If there are no limits, then why did the writers of the Constitution enumerate some? And what will have happened to the America you grew up in?
It’s frightening enough that some courts have essentially ruled that there are no limits to the federal government’s power. Pray the Supreme Court stops the insanity.
But now it appears Americans themselves have gone totally soft and wholly ignorant of their rights as individuals.
Columnist George Will, incisively getting to the point in terms all of us can understand, posed this question to fellow panelists last Sunday on ABC-TV’s This Week : “Does Congress have the constitutional power to require obese people to sign up for Weight Watchers? If not, why not?”
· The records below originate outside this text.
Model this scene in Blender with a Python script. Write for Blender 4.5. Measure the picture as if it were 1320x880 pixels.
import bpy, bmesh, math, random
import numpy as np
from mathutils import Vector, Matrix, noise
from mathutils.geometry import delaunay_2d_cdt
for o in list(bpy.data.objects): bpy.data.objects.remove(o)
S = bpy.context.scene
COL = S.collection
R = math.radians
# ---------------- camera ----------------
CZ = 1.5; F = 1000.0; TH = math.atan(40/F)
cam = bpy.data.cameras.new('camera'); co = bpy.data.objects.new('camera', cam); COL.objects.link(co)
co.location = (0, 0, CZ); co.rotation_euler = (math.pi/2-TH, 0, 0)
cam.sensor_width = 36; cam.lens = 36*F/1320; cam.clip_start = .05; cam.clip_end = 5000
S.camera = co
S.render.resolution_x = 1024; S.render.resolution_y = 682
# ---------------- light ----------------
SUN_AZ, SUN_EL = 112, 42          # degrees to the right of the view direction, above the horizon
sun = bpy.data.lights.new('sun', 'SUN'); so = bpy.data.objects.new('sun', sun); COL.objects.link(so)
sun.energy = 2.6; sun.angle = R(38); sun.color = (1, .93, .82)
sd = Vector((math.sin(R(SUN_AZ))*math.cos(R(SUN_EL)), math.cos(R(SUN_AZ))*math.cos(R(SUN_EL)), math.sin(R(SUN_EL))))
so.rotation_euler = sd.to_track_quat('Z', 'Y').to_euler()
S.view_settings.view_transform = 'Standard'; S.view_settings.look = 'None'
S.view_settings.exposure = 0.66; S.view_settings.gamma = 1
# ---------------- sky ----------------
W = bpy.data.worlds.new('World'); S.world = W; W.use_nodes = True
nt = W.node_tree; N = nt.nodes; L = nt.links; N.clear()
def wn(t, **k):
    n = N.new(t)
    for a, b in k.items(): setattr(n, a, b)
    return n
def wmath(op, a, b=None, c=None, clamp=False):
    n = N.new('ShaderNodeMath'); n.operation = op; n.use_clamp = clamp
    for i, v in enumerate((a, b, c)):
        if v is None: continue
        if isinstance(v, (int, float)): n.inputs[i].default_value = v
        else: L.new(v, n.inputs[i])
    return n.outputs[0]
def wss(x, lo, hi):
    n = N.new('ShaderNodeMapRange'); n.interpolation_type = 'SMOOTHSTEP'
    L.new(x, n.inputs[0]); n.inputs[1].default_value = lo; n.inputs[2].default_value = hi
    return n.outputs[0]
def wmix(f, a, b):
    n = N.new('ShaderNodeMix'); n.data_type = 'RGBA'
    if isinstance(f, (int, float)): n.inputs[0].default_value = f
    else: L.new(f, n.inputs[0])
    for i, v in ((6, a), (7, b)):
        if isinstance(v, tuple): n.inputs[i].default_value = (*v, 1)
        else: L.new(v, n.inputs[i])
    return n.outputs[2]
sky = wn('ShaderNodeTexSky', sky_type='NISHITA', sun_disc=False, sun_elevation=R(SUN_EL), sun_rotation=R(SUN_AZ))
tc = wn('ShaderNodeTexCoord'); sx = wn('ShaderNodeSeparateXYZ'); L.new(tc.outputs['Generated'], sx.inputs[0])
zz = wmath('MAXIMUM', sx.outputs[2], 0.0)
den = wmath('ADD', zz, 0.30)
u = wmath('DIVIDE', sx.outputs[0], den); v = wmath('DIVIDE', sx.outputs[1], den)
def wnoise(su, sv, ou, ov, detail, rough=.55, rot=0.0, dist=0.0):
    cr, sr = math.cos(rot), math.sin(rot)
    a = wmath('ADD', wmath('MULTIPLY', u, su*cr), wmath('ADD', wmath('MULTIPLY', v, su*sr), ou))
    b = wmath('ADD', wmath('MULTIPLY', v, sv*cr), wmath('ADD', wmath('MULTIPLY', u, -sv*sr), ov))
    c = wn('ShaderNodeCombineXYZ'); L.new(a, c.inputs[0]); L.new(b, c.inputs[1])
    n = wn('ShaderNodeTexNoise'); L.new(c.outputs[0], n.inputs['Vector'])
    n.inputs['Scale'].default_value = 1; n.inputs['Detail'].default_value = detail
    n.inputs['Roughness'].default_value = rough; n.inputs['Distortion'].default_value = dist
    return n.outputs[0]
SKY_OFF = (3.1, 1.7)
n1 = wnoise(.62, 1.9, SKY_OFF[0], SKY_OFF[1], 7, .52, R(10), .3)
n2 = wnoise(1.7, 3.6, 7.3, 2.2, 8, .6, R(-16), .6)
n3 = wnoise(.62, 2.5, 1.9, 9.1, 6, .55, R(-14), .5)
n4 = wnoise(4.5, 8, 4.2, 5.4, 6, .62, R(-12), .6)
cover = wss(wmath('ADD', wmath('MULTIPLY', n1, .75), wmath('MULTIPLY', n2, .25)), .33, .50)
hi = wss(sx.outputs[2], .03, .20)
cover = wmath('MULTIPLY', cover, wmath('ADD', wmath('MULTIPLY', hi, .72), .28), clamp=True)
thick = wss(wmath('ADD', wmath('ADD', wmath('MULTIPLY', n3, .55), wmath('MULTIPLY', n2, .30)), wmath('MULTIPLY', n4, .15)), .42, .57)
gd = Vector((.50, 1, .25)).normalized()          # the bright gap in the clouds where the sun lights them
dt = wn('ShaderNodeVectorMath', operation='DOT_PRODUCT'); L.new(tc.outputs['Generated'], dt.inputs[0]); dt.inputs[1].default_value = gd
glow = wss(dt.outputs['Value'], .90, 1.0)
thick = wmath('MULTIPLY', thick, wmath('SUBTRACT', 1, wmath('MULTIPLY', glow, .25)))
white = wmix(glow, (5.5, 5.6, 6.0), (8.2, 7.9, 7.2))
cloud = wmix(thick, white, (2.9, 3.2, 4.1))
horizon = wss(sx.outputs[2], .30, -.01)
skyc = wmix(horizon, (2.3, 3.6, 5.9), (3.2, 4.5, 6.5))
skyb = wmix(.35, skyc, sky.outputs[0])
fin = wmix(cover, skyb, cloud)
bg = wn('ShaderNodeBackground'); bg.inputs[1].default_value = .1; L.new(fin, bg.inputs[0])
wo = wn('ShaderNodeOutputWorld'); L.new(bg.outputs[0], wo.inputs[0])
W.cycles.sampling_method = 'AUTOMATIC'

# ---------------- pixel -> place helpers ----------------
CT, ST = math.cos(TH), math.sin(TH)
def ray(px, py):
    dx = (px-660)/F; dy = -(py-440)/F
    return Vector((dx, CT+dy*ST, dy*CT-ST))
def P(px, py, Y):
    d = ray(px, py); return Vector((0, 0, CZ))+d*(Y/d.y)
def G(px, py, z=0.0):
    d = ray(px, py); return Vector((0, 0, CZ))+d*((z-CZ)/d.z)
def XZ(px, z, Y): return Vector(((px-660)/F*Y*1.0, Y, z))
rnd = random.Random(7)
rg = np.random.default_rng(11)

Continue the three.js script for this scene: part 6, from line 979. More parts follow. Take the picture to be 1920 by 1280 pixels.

If you know anything about the founding and structure of this country and its federal government, it’s a superbly inane question. But — and this should make your jaw drop, along with your heart — his fellow panelists either didn’t know, or seemed to think the answer was yes!
“I don’t know the answer to that,” admitted Richard Stengel of Time magazine.
“It’s open,” added Professor Michael Eric Dyson of Georgetown University. “If they decide that they will, they will have the power to do so.”
We presume the first “they” he was referring to was the Supreme Court.
Stengel argues that the government already “asks” us to pay taxes, register for the draft, get car insurance. Of course, as Will pointed out, the government isn’t asking these things; it’s mandating them. Moreover, you only have to buy car insurance if you choose to drive a car — which, as you’re supposed to be taught by age 16, is a privilege, not a right.
In addition, that’s a state matter.
These people really think it’s an open question as to whether Congress can order obese people into Weight Watchers? If so, what individual rights could they possibly believe remain?
How can you explain such thinking — on a respected network news show, and from a national magazine and renowned university? How can any American be so cavalier with another’s rights? And how widespread is this dangerously puerile thinking?
If the government has the power to force you to be responsible, as this law seeks to do, then why stop there? Why not outlaw single parenthood, considering all its costs to society? Why not ban cigarettes and alcohol and runny eggs and rare hamburgers? If we can be forced into Weight Watchers, what else should the government do to us for our own good and for the good of the whole?
That George Will’s question was met with shrugs and even taken seriously by others tells you just how teetering this country is.
Isn’t it clear by now that if we allow the government to expropriate the power to force us to buy something, and punish us for not doing it, there is little it could not do to us — and that plenty of otherwise rational Americans would go along with it?
For your children’s sake, pray this law is stopped, as well as the mentality that gave it birth.